From: Troy Rader (troy@xxxxxxxxxx)
Date: Tue Dec 18 2001 - 02:48:35 GMT-3
Seriously off topic. Do not read on if you dislike off topic comments.
Instead of studying, I am doing stupid math like this...
Curious what anyone else thinks of my numbers.
I had to make quite a few assumptions, and that's the correction I'm
looking for from this group.
>From what I can tell on CCO, there are 11 test sites world wide. I assume
all are open 7 days per week (possibly not though). I assume the each
seats 10 - 20 candidates. I'll say they are closed 30 days out of the
year for holidays, etc, leaving 335 days open, at 11 sites, with an avg 15
people per day per site. 15 may be too high.
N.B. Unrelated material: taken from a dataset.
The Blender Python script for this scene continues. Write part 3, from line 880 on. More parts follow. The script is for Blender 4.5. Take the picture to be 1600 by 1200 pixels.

I just don't know. But, 11
x 15 is 165 people taking the test every day globally. 165 x 335 is
55,275 people taking the test each year. Even if 15 is too high, and we
say 10, it's 36,850 taking the test each year. Or even 8 people avg per
day per site. That is 29,480. Prior to Oct 1, and the test change, and
possibly 9/11, the pass rate seemed to be around 200+ per month. Now it
seems to be more like 100+ per month. If we assume 1500 pass per year
now, taking the 29,480 number, that is a total pass rate of 5%, not caring
about # of attempts, etc. If we go ahead and take the 55,275 #, that is
only 2.7% passing the test.
Even more interesting, perhaps, is that at $1250 each, ignoring that Cisco
probably doesn't pay themselves for their own people to test, at 55,275
test takers per year, that's a cool $69 million Cisco takes in. Even at
only 29,480 test takers, that $37 million. I'm not suggesting that they
are or are not making money. I think they should. Just numbers to look at
instead of studing...
Any comments? Fatal flaws in my assumptions?
Please no flames. I included OT in the subject. You read it by choice.